— begin Record list —

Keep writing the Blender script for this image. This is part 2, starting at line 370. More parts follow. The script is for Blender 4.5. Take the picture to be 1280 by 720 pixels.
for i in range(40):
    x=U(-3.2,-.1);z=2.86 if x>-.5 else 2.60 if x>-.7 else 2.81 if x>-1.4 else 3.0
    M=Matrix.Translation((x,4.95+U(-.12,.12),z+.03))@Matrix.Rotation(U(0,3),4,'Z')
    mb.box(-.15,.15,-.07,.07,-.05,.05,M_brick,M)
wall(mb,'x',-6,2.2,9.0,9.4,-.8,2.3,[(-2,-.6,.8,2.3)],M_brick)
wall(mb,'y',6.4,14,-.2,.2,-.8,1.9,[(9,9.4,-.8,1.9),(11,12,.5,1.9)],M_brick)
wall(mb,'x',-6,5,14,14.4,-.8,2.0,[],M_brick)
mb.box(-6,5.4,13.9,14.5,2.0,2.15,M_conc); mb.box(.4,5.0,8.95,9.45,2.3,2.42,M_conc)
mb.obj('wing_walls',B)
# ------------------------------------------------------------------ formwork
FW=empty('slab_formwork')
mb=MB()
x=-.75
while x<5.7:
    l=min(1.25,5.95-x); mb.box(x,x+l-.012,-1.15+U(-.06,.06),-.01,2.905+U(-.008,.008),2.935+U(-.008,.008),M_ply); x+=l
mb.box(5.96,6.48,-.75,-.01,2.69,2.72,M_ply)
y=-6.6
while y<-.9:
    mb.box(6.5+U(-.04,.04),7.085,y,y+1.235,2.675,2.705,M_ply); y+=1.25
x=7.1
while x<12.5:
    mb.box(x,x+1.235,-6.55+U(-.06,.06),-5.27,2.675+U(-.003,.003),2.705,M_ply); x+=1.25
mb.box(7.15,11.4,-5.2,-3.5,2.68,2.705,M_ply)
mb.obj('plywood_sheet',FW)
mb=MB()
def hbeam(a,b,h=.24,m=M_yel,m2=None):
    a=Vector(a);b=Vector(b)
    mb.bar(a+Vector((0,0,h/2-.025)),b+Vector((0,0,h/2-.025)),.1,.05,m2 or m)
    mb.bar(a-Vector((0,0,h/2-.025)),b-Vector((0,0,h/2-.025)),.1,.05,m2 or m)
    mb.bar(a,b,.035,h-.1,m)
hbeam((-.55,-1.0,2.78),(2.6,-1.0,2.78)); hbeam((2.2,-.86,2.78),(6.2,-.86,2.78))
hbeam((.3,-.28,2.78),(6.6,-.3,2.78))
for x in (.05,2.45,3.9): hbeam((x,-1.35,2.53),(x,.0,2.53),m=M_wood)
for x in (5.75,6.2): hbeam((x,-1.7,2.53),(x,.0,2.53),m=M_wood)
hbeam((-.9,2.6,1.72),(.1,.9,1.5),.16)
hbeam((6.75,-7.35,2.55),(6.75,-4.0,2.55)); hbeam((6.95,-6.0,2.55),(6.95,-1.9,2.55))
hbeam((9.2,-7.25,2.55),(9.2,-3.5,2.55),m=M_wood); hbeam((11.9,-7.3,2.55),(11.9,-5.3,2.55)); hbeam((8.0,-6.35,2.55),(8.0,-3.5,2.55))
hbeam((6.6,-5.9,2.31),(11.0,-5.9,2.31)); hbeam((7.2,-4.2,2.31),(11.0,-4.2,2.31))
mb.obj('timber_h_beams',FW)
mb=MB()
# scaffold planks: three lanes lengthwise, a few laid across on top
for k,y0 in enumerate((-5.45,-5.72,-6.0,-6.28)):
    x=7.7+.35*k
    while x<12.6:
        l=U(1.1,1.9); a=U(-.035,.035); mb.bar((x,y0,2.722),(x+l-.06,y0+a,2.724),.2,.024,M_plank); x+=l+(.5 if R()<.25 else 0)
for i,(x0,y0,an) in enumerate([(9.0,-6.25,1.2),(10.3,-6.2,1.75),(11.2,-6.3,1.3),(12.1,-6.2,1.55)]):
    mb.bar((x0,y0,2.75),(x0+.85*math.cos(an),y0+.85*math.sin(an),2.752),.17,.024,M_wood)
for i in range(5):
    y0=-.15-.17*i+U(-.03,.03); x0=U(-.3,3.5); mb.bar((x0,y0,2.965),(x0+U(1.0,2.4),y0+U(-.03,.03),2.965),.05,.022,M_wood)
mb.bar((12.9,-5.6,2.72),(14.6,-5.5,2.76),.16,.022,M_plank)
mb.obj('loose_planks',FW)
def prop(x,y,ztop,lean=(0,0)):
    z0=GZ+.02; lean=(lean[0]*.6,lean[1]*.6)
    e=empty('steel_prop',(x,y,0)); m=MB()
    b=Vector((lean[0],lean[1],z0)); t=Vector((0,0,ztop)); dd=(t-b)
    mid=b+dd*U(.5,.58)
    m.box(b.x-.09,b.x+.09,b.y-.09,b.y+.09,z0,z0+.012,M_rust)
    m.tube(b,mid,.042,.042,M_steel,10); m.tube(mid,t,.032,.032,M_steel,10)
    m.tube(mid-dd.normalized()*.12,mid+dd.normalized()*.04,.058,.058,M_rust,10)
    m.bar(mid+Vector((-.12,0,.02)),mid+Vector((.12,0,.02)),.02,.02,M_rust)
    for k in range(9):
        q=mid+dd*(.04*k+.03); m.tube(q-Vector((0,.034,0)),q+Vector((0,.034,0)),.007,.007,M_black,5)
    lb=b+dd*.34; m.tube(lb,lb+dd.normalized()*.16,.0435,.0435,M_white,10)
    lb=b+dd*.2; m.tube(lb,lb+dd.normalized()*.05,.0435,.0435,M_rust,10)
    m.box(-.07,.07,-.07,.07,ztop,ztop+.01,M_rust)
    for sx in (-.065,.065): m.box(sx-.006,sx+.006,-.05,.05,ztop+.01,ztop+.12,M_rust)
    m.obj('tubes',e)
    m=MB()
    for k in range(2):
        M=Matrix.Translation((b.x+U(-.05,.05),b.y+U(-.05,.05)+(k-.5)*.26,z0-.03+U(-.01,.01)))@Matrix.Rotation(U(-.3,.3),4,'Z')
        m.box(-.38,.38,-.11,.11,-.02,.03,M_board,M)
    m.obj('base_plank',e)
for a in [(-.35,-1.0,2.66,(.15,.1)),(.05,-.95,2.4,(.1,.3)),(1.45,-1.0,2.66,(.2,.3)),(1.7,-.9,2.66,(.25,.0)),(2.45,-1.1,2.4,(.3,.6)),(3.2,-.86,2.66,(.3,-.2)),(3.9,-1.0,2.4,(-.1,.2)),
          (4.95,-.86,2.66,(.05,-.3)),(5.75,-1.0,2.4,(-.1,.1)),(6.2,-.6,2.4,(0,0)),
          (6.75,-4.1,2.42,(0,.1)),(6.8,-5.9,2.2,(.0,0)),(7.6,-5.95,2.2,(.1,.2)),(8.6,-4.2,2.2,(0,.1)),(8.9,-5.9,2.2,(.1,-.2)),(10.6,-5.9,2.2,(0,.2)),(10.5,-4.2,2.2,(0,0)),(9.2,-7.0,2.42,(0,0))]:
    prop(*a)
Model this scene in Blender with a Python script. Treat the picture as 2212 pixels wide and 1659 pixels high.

— end Record list —

• Aim of the exercise: Please output the entire listing exactly as it stands.

• Result for this exercise:
Keep writing the Blender script for this image. This is part 2, starting at line 370. More parts follow. The script is for Blender 4.5. Take the picture to be 1280 by 720 pixels.
for i in range(40):
    x=U(-3.2,-.1);z=2.86 if x>-.5 else 2.60 if x>-.7 else 2.81 if x>-1.4 else 3.0
    M=Matrix.Translation((x,4.95+U(-.12,.12),z+.03))@Matrix.Rotation(U(0,3),4,'Z')
    mb.box(-.15,.15,-.07,.07,-.05,.05,M_brick,M)
wall(mb,'x',-6,2.2,9.0,9.4,-.8,2.3,[(-2,-.6,.8,2.3)],M_brick)
wall(mb,'y',6.4,14,-.2,.2,-.8,1.9,[(9,9.4,-.8,1.9),(11,12,.5,1.9)],M_brick)
wall(mb,'x',-6,5,14,14.4,-.8,2.0,[],M_brick)
mb.box(-6,5.4,13.9,14.5,2.0,2.15,M_conc); mb.box(.4,5.0,8.95,9.45,2.3,2.42,M_conc)
mb.obj('wing_walls',B)
# ------------------------------------------------------------------ formwork
FW=empty('slab_formwork')
mb=MB()
x=-.75
while x<5.7:
    l=min(1.25,5.95-x); mb.box(x,x+l-.012,-1.15+U(-.06,.06),-.01,2.905+U(-.008,.008),2.935+U(-.008,.008),M_ply); x+=l
mb.box(5.96,6.48,-.75,-.01,2.69,2.72,M_ply)
y=-6.6
while y<-.9:
    mb.box(6.5+U(-.04,.04),7.085,y,y+1.235,2.675,2.705,M_ply); y+=1.25
x=7.1
while x<12.5:
    mb.box(x,x+1.235,-6.55+U(-.06,.06),-5.27,2.675+U(-.003,.003),2.705,M_ply); x+=1.25
mb.box(7.15,11.4,-5.2,-3.5,2.68,2.705,M_ply)
mb.obj('plywood_sheet',FW)
mb=MB()
def hbeam(a,b,h=.24,m=M_yel,m2=None):
    a=Vector(a);b=Vector(b)
    mb.bar(a+Vector((0,0,h/2-.025)),b+Vector((0,0,h/2-.025)),.1,.05,m2 or m)
    mb.bar(a-Vector((0,0,h/2-.025)),b-Vector((0,0,h/2-.025)),.1,.05,m2 or m)
    mb.bar(a,b,.035,h-.1,m)
hbeam((-.55,-1.0,2.78),(2.6,-1.0,2.78)); hbeam((2.2,-.86,2.78),(6.2,-.86,2.78))
hbeam((.3,-.28,2.78),(6.6,-.3,2.78))
for x in (.05,2.45,3.9): hbeam((x,-1.35,2.53),(x,.0,2.53),m=M_wood)
for x in (5.75,6.2): hbeam((x,-1.7,2.53),(x,.0,2.53),m=M_wood)
hbeam((-.9,2.6,1.72),(.1,.9,1.5),.16)
hbeam((6.75,-7.35,2.55),(6.75,-4.0,2.55)); hbeam((6.95,-6.0,2.55),(6.95,-1.9,2.55))
hbeam((9.2,-7.25,2.55),(9.2,-3.5,2.55),m=M_wood); hbeam((11.9,-7.3,2.55),(11.9,-5.3,2.55)); hbeam((8.0,-6.35,2.55),(8.0,-3.5,2.55))
hbeam((6.6,-5.9,2.31),(11.0,-5.9,2.31)); hbeam((7.2,-4.2,2.31),(11.0,-4.2,2.31))
mb.obj('timber_h_beams',FW)
mb=MB()
# scaffold planks: three lanes lengthwise, a few laid across on top
for k,y0 in enumerate((-5.45,-5.72,-6.0,-6.28)):
    x=7.7+.35*k
    while x<12.6:
        l=U(1.1,1.9); a=U(-.035,.035); mb.bar((x,y0,2.722),(x+l-.06,y0+a,2.724),.2,.024,M_plank); x+=l+(.5 if R()<.25 else 0)
for i,(x0,y0,an) in enumerate([(9.0,-6.25,1.2),(10.3,-6.2,1.75),(11.2,-6.3,1.3),(12.1,-6.2,1.55)]):
    mb.bar((x0,y0,2.75),(x0+.85*math.cos(an),y0+.85*math.sin(an),2.752),.17,.024,M_wood)
for i in range(5):
    y0=-.15-.17*i+U(-.03,.03); x0=U(-.3,3.5); mb.bar((x0,y0,2.965),(x0+U(1.0,2.4),y0+U(-.03,.03),2.965),.05,.022,M_wood)
mb.bar((12.9,-5.6,2.72),(14.6,-5.5,2.76),.16,.022,M_plank)
mb.obj('loose_planks',FW)
def prop(x,y,ztop,lean=(0,0)):
    z0=GZ+.02; lean=(lean[0]*.6,lean[1]*.6)
    e=empty('steel_prop',(x,y,0)); m=MB()
    b=Vector((lean[0],lean[1],z0)); t=Vector((0,0,ztop)); dd=(t-b)
    mid=b+dd*U(.5,.58)
    m.box(b.x-.09,b.x+.09,b.y-.09,b.y+.09,z0,z0+.012,M_rust)
    m.tube(b,mid,.042,.042,M_steel,10); m.tube(mid,t,.032,.032,M_steel,10)
    m.tube(mid-dd.normalized()*.12,mid+dd.normalized()*.04,.058,.058,M_rust,10)
    m.bar(mid+Vector((-.12,0,.02)),mid+Vector((.12,0,.02)),.02,.02,M_rust)
    for k in range(9):
        q=mid+dd*(.04*k+.03); m.tube(q-Vector((0,.034,0)),q+Vector((0,.034,0)),.007,.007,M_black,5)
    lb=b+dd*.34; m.tube(lb,lb+dd.normalized()*.16,.0435,.0435,M_white,10)
    lb=b+dd*.2; m.tube(lb,lb+dd.normalized()*.05,.0435,.0435,M_rust,10)
    m.box(-.07,.07,-.07,.07,ztop,ztop+.01,M_rust)
    for sx in (-.065,.065): m.box(sx-.006,sx+.006,-.05,.05,ztop+.01,ztop+.12,M_rust)
    m.obj('tubes',e)
    m=MB()
    for k in range(2):
        M=Matrix.Translation((b.x+U(-.05,.05),b.y+U(-.05,.05)+(k-.5)*.26,z0-.03+U(-.01,.01)))@Matrix.Rotation(U(-.3,.3),4,'Z')
        m.box(-.38,.38,-.11,.11,-.02,.03,M_board,M)
    m.obj('base_plank',e)
for a in [(-.35,-1.0,2.66,(.15,.1)),(.05,-.95,2.4,(.1,.3)),(1.45,-1.0,2.66,(.2,.3)),(1.7,-.9,2.66,(.25,.0)),(2.45,-1.1,2.4,(.3,.6)),(3.2,-.86,2.66,(.3,-.2)),(3.9,-1.0,2.4,(-.1,.2)),
          (4.95,-.86,2.66,(.05,-.3)),(5.75,-1.0,2.4,(-.1,.1)),(6.2,-.6,2.4,(0,0)),
          (6.75,-4.1,2.42,(0,.1)),(6.8,-5.9,2.2,(.0,0)),(7.6,-5.95,2.2,(.1,.2)),(8.6,-4.2,2.2,(0,.1)),(8.9,-5.9,2.2,(.1,-.2)),(10.6,-5.9,2.2,(0,.2)),(10.5,-4.2,2.2,(0,0)),(9.2,-7.0,2.42,(0,0))]:
    prop(*a)
Model this scene in Blender with a Python script. Treat the picture as 2212 pixels wide and 1659 pixels high.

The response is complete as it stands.